Managing an Backlog as a Funnel.

Introduction

Various Scrum Backlogs I have seen in my career have become a 'Black Hole' of issues. They contain 500+ open issues and sometimes having issues, which have been open for more then 2 years, where in initial issuer already has left the company.
Finding proper things to work on becomes a 'needle in a haystack' and having such a backlog does not provide any insight any longer.

Although Mary Poppendieck makes a suggestion to 'Just Burn Your Backlog' and only accept issues with one of three possible priorities: "Now, Next, Never", not all organizations are willing / brave enough to do that (yet).

Managing a backlog

A working Scrum team

From the entire backlog a Scrum team picks items to include in the current sprint. During the sprint they are responsible for working on the issues and getting them done.

Refinement and analysis

Unfortunately issues do not magically become 'Ready for development'. Most of the time issues need some kind of refinement for that. The purpose of those refinements is to talk about some issues on the backlog in order to comprehent the issue and split them into smaller items, so that those items can be accepted to be worked upon in the current sprint. In order to prevent creating 'waste' by spending time to refine an entire backlog of stories, the organization needs to prioritize what issues needs to be made ready. This process of prioritization can be look at a like Sales Funnel, where issues progress from stage to stage in a controlled manner.

Overview from 'Getting things done'

In this article I will explain the stages in the funnel, which takes some inspiration from 'Getting Things Done' by David Allen.
I envision a backlog where all issues in a backlog have been assigned to one of following four core priorities / stages.

  1. Current
  2. Next
  3. Sooner
  4. Later
  5. New / Inbox
This fifth item is a default stage for all issues, which have been added to the backlog recently, but did not have a priority assigned to them yet!
Assigning the priority is the primary responsibility of the Product Owner

The current sprint

Rules
  • All items must meet the Definition of Ready
Activities

The team should focus:

  1. on getting all items to done
  2. in the order of priority.
  3. Keep the number of issues in progress as small as possible.
    ‘A short conveyor belt’

Ready for the Next sprint

Rules
  • All items must meet the Definition of Ready
  • Ready for Next Sprint should always contain some items, which the team can do in the Current Sprint if everything gets to ‘Done’
Objectives

  • During the current sprint the team should refine enough issues into 'Next sprint' fill an entire sprint, so that during the Spring Planning session the team just needs to figure out the amount of work they can commit to.

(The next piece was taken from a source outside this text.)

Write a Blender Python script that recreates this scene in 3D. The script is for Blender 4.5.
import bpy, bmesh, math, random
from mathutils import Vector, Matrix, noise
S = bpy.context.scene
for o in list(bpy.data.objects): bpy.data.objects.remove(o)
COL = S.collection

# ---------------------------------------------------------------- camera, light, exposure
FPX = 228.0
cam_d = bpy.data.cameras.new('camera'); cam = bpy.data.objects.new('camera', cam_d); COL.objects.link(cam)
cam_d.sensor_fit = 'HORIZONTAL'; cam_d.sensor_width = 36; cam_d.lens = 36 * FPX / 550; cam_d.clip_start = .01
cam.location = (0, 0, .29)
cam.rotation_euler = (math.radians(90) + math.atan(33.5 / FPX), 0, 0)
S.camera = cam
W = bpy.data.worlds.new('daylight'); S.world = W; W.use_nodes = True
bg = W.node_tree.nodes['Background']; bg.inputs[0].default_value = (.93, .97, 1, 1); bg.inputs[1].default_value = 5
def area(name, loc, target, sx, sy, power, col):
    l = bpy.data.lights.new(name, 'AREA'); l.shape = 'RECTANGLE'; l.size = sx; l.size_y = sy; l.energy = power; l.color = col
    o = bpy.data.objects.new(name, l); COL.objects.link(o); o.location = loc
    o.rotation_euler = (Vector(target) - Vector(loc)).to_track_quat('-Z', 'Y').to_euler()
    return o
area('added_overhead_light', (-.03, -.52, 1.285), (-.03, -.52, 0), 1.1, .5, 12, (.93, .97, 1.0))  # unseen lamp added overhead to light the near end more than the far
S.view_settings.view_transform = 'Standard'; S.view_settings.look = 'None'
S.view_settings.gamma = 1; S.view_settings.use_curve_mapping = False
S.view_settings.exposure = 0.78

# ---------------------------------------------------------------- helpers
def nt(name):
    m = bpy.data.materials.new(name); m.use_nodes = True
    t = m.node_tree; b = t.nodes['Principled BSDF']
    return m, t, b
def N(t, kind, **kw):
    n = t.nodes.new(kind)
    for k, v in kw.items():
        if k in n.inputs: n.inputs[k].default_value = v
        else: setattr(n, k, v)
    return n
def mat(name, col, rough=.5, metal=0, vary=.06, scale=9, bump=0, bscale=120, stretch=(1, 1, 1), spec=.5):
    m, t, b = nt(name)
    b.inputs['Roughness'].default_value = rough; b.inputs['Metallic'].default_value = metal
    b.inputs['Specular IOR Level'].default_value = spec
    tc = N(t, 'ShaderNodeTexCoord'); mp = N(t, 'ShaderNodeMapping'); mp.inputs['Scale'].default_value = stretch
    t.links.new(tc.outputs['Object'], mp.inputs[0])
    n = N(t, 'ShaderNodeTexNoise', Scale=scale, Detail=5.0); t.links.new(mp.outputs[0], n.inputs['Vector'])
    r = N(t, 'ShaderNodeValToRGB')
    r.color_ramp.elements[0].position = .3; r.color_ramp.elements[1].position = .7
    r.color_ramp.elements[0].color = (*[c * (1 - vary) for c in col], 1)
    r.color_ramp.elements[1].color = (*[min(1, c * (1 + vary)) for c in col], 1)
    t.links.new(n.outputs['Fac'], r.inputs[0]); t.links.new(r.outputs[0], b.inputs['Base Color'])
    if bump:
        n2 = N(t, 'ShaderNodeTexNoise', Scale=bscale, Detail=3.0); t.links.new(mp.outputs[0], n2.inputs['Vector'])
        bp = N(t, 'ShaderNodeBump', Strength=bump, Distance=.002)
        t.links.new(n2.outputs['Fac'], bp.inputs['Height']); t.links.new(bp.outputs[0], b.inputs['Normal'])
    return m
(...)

Issues in the Sooner sprint

Rules

  • Issues in ‘Sooner’ will not be done within the next 2 sprints
  • These items in 'Sooner' should be prioritized.
  • Only the PO can add items to Sooner

Objectives

  • Allows the Product Owner to focus on the top of this stage for finding issues for refinements and scheduling conversations
  • Provide some manner of expectation management.
    Issues in 'Sooner' are likely to be implemented the next quarter of a year.

Issues in the Later sprint

Rules

  • Only the PO can add items to Later
  • These items in 'Later' do not have to be prioritized.
  • Items are allowed to be oneliners representing entire epics

Objectives

  • Allow the Product Owner to ignore these items during frequent backlog grooming sessions
  • Provide some manner of expectation management.
    Issues in 'Later' are likely NOT to be implemented within the next 6 months.
Roughly once every quarter the Product Owner should browse through it items in the 'later' stage to select some to be promote to 'Sooner'.

New issues

Rules

  • All created issue will end up here.
  • The PO needs to look at these, understand them and give them a priority by moving these items to Sooner or Later.
  • Everybody can create new items.

Objectives

  • Make sure the PO sees and understands all items in the backlog.
Anybody adding an issue to the backlog SHOULD talk to the Product Owner, preferably in advance, about the business value and scope of the issue.

Tooling. Creating and managing the issues in backlog frequently gets done in a tool like Jira, Github, Gitlab. In most of these tool you can create the stages of this approach either as 'Iterations', 'Fictional Sprint' or use Label to tag the issues with the appropreate stage.